Return the material exactly, first line through the line containing "COL = SC.collection", and nothing more. Pictures stay out.

— start of Data supplied —

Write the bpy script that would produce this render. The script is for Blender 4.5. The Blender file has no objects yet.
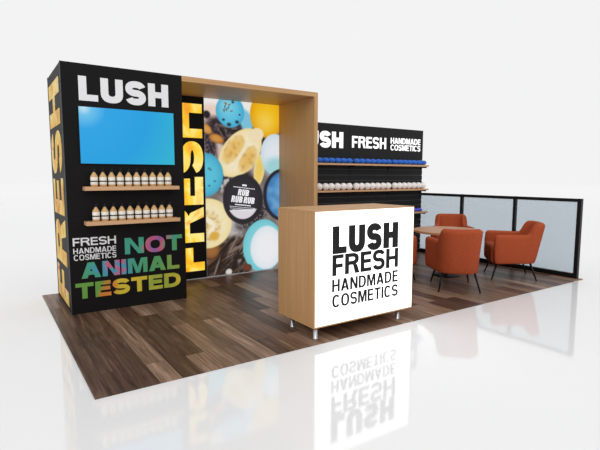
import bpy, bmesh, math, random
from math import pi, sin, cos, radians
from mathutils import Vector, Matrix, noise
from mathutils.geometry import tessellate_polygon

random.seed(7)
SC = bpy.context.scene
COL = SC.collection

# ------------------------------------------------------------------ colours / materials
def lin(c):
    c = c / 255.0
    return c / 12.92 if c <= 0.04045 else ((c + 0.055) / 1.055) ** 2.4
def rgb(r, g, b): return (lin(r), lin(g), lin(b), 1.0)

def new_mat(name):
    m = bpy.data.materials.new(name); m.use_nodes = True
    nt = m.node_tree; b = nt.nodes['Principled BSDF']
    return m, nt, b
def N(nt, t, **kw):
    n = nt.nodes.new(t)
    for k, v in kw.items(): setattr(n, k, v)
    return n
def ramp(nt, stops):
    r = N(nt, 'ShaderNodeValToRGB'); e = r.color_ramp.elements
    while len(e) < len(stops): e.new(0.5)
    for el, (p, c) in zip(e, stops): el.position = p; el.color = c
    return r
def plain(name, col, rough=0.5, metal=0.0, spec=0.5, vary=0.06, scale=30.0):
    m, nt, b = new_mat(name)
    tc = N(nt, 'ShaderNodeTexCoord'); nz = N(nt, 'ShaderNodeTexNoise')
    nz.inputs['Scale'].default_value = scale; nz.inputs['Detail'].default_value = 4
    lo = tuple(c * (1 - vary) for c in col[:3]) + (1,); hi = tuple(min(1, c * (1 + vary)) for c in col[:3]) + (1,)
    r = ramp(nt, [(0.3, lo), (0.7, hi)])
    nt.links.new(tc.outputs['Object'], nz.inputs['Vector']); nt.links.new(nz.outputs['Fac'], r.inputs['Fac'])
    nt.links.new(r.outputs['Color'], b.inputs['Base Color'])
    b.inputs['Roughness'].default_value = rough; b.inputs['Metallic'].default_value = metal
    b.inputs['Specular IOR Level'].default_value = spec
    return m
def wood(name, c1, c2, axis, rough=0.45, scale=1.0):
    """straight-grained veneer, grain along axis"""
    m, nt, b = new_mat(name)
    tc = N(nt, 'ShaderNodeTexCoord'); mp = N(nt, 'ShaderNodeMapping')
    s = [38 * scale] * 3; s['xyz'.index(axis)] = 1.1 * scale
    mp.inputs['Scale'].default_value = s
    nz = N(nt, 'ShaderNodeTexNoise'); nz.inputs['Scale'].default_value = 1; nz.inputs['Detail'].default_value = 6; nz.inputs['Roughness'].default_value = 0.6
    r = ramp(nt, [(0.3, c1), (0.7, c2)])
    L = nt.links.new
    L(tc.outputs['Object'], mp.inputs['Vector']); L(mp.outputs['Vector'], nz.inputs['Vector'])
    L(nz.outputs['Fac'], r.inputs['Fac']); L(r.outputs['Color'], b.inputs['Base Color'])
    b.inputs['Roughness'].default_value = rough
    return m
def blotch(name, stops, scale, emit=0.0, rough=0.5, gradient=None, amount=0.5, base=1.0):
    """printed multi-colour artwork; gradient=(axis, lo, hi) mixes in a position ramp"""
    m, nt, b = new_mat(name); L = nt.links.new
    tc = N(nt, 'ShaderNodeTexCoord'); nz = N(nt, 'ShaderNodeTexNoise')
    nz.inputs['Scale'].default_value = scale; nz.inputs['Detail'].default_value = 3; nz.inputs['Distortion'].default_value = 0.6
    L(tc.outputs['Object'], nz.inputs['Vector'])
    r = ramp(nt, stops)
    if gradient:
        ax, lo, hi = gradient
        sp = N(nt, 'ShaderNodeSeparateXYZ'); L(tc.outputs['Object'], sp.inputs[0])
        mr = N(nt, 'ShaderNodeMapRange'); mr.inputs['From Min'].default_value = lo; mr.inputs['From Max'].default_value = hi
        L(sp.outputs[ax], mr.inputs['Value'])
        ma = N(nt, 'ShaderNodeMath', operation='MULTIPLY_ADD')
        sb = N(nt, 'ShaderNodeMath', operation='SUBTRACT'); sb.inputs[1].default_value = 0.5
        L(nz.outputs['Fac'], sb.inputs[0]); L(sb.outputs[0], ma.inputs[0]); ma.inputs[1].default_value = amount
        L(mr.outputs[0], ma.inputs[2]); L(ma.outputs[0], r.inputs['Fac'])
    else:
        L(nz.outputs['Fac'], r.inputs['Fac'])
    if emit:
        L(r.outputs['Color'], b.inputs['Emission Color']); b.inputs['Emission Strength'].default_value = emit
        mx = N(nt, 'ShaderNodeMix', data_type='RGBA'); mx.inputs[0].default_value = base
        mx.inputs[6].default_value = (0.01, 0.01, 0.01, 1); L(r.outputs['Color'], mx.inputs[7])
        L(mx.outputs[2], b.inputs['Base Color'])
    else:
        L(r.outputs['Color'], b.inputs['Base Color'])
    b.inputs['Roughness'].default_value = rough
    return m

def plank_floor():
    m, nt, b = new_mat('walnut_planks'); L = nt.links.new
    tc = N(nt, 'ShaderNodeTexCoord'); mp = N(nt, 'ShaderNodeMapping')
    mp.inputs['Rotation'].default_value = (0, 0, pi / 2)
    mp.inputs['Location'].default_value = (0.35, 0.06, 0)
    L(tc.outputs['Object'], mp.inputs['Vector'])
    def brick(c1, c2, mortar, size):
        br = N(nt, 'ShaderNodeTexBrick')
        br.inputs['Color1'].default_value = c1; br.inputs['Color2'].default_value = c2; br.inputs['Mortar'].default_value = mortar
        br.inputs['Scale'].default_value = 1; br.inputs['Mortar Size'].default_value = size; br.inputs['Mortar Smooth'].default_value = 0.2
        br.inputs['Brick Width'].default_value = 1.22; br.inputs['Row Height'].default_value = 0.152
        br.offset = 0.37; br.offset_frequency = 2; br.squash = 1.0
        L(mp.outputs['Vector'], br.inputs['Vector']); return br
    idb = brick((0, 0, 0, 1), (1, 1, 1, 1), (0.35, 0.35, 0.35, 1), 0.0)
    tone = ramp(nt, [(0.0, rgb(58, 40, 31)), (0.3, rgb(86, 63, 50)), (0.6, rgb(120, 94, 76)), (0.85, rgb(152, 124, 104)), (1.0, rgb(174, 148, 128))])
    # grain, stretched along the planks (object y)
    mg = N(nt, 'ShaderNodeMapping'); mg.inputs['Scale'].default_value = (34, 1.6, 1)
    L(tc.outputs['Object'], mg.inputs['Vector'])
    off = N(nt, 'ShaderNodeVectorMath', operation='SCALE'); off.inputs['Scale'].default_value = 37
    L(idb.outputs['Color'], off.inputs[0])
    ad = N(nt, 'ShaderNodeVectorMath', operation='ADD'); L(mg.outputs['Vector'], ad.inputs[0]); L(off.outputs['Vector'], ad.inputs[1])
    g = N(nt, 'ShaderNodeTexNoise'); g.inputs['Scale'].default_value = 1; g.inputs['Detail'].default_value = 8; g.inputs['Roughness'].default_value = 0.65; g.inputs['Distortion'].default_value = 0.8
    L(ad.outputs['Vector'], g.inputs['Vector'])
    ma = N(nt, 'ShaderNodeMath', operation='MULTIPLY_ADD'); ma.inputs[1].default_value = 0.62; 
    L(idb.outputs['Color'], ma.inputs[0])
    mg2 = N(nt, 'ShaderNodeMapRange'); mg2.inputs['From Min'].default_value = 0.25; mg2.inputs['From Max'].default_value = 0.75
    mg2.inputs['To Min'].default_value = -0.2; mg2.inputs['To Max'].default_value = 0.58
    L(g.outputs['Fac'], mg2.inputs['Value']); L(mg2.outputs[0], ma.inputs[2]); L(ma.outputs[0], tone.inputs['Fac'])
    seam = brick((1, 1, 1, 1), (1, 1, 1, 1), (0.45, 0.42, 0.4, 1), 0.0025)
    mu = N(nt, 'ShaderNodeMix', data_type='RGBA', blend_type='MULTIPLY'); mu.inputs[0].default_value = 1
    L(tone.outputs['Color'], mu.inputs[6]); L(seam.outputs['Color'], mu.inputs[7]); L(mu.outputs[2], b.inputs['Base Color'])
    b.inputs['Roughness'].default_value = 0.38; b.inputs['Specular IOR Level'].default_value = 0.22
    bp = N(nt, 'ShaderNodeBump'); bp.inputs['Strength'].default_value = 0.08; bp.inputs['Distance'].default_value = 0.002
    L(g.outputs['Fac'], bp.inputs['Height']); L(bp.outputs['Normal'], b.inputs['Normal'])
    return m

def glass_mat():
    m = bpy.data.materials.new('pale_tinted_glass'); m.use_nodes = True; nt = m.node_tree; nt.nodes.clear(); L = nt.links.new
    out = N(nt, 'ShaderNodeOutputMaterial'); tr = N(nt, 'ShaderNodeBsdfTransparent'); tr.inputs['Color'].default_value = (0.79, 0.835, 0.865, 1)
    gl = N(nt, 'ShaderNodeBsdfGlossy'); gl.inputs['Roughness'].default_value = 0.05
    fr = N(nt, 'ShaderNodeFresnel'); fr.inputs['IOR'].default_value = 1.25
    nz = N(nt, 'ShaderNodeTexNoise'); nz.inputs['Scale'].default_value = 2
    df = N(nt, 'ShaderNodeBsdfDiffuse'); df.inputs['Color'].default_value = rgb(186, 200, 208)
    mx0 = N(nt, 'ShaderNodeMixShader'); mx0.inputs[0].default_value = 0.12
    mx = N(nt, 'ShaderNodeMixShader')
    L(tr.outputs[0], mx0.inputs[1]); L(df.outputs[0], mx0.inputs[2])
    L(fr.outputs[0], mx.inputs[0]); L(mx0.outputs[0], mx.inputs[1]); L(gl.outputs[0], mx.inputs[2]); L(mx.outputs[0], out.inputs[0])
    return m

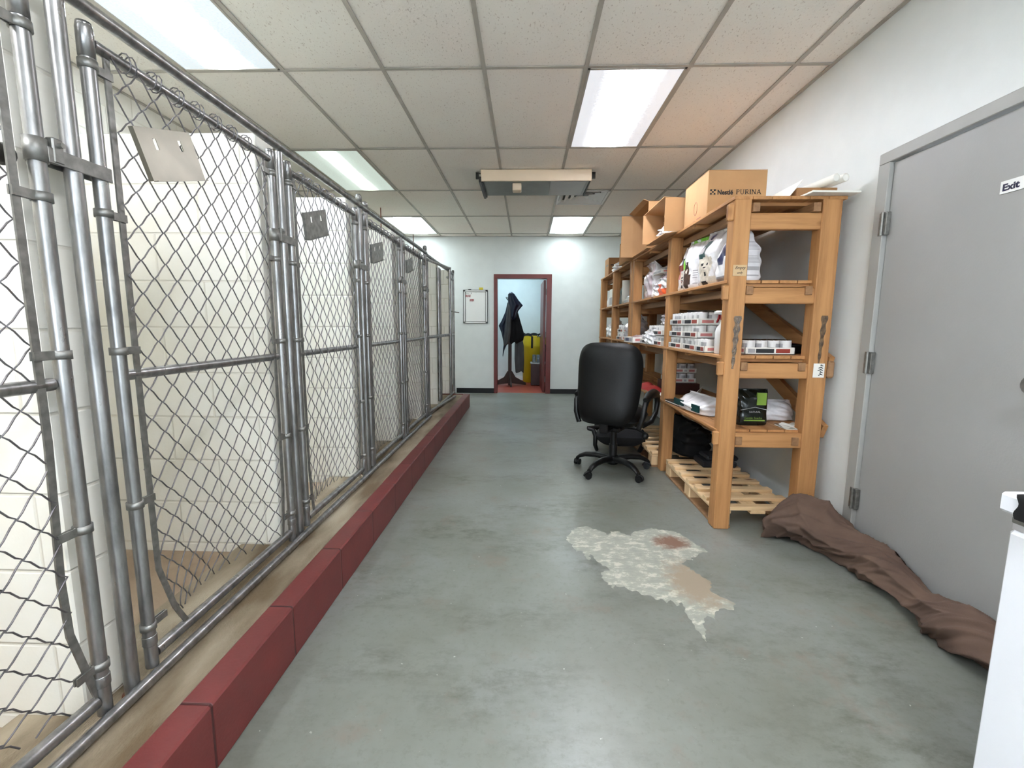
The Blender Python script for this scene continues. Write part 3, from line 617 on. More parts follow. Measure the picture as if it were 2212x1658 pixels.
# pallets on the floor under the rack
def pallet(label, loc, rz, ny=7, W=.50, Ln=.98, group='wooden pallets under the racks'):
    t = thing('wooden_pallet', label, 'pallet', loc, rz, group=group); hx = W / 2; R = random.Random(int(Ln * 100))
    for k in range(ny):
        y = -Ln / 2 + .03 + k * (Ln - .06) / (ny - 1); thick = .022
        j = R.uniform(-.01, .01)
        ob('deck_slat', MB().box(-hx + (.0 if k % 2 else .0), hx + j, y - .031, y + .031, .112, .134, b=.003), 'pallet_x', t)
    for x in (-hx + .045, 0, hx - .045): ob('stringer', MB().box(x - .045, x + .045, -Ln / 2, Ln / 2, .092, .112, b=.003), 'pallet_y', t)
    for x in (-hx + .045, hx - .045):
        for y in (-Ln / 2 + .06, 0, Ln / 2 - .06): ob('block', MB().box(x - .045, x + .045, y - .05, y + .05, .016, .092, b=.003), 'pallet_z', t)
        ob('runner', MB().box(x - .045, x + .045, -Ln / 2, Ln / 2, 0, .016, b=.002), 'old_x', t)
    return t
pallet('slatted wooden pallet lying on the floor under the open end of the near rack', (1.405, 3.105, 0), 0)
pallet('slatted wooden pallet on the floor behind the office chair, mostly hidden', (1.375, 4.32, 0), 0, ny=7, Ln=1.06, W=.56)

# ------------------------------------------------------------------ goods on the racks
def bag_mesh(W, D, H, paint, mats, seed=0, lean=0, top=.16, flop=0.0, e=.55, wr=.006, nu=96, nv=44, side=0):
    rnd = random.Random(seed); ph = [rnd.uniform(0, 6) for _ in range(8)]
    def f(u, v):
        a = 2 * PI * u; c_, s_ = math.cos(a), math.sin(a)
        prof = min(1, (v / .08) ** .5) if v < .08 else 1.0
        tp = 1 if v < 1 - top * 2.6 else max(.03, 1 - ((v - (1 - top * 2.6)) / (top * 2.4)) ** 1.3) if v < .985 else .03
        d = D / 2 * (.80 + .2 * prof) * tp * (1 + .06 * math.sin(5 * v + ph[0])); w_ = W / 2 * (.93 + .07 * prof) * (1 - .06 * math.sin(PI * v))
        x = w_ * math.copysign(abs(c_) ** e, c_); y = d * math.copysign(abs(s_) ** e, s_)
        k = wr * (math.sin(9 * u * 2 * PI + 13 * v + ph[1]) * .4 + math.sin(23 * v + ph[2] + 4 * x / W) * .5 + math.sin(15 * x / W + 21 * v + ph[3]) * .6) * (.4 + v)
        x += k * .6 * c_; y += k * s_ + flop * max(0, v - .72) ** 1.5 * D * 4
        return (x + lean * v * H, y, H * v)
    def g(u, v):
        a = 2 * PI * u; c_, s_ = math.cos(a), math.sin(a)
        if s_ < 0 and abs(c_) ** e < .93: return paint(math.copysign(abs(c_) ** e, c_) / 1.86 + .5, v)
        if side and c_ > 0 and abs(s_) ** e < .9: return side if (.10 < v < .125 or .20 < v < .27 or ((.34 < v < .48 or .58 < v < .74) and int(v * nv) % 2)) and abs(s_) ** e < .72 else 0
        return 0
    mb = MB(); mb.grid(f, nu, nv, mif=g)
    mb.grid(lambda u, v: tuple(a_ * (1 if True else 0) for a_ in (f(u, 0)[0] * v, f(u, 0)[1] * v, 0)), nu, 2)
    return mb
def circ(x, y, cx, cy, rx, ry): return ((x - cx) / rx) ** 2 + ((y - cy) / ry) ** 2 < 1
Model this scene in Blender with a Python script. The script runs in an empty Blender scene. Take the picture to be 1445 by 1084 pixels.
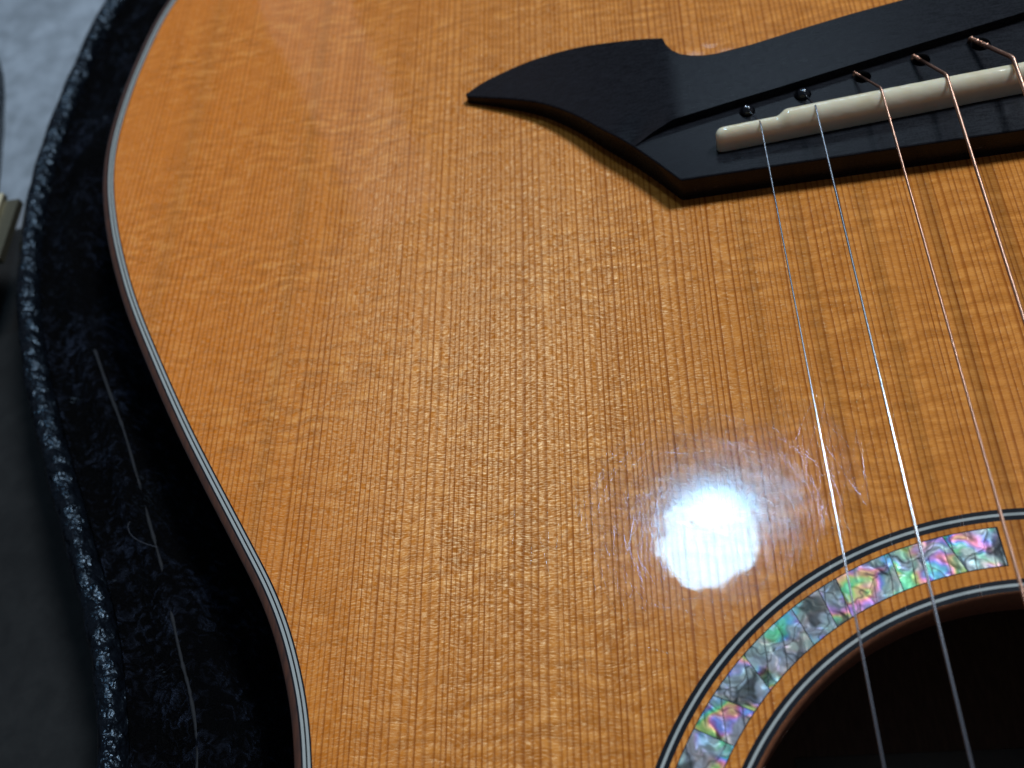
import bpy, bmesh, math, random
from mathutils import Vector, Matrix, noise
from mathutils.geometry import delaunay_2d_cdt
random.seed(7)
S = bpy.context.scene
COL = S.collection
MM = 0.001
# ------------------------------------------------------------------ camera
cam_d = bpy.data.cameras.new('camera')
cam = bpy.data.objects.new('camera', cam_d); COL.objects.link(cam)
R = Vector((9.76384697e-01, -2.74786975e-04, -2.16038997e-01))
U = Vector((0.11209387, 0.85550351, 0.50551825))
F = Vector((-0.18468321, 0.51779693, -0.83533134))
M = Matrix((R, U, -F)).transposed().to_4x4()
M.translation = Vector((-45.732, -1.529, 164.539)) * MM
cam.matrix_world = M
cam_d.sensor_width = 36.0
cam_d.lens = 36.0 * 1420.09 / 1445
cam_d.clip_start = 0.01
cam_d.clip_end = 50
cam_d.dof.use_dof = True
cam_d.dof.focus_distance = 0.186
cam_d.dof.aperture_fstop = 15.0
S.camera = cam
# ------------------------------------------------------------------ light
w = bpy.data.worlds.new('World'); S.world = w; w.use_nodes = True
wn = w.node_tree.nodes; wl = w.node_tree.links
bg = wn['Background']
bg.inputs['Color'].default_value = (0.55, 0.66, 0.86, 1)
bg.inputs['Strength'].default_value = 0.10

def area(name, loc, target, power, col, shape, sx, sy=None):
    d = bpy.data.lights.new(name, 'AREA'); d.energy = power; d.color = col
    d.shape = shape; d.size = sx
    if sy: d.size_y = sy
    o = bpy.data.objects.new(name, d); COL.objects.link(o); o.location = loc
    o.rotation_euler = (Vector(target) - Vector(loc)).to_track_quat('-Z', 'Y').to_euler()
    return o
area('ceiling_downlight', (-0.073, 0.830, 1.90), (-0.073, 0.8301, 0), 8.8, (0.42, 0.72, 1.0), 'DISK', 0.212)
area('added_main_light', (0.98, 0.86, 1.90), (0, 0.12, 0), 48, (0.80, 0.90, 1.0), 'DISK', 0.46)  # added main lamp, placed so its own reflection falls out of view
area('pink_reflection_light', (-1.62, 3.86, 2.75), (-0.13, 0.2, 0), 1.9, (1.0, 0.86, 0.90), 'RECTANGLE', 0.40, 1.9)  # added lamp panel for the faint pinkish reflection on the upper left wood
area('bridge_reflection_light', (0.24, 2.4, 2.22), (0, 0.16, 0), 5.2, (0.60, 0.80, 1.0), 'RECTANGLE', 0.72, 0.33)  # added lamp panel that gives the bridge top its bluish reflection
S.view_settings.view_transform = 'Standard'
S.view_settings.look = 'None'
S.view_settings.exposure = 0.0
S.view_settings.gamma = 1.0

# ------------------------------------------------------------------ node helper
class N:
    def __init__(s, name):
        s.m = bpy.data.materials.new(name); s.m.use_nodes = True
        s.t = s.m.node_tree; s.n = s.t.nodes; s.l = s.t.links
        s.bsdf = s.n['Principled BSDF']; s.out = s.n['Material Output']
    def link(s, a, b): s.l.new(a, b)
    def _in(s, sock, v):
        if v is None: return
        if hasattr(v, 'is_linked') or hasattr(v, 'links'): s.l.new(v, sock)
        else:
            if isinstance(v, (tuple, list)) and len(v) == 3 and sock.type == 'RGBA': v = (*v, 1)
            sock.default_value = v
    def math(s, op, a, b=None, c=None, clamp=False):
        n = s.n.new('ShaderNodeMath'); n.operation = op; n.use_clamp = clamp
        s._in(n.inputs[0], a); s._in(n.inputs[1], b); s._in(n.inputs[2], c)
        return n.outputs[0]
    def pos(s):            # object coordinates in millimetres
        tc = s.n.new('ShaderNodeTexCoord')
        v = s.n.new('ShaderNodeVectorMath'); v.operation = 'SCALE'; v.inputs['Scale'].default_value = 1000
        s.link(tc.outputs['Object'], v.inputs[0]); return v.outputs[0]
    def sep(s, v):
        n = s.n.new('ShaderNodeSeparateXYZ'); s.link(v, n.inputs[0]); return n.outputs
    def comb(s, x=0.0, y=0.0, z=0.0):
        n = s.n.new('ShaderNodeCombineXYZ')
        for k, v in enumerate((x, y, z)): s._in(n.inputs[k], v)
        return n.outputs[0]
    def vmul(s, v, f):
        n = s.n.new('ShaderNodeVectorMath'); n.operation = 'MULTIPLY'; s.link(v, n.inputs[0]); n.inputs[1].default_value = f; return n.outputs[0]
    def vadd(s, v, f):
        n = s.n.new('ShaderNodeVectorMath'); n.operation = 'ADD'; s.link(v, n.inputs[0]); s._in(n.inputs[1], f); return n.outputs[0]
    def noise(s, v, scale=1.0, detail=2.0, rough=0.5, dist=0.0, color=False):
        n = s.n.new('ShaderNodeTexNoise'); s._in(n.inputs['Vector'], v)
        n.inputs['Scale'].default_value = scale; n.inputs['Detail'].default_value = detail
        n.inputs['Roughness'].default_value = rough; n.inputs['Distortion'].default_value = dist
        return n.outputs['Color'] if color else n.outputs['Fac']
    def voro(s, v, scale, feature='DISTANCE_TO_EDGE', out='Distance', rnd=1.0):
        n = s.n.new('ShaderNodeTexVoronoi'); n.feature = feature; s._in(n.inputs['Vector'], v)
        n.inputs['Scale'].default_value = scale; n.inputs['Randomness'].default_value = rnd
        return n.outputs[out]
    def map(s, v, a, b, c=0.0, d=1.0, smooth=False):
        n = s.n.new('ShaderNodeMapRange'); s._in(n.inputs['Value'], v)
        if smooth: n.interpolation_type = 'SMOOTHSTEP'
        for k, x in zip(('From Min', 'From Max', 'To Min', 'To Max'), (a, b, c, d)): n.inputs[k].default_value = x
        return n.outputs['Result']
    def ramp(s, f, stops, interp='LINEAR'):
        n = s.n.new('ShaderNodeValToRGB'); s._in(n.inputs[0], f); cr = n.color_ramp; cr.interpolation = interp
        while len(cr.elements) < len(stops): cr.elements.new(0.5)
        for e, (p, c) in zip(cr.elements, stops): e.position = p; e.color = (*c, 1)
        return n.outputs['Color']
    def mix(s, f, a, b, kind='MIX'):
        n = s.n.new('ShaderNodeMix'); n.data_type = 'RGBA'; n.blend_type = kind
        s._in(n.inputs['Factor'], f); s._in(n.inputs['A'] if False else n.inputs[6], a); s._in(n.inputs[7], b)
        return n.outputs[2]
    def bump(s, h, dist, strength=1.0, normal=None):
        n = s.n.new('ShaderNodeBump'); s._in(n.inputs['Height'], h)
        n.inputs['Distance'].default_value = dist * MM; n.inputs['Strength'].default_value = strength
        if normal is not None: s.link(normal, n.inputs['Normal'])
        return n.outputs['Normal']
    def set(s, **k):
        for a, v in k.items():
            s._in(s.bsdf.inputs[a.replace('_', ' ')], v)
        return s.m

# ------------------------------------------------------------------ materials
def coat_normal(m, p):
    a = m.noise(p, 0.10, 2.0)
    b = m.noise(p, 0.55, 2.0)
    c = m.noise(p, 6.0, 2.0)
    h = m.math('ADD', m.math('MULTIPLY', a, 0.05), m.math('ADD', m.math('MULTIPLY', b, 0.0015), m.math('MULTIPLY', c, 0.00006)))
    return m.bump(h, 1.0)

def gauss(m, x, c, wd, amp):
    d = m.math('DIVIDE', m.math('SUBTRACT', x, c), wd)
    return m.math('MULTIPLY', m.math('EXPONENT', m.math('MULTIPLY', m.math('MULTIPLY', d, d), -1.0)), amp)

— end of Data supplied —

Full answer:
Write the bpy script that would produce this render. The script is for Blender 4.5. The Blender file has no objects yet.
import bpy, bmesh, math, random
from math import pi, sin, cos, radians
from mathutils import Vector, Matrix, noise
from mathutils.geometry import tessellate_polygon

random.seed(7)
SC = bpy.context.scene
COL = SC.collection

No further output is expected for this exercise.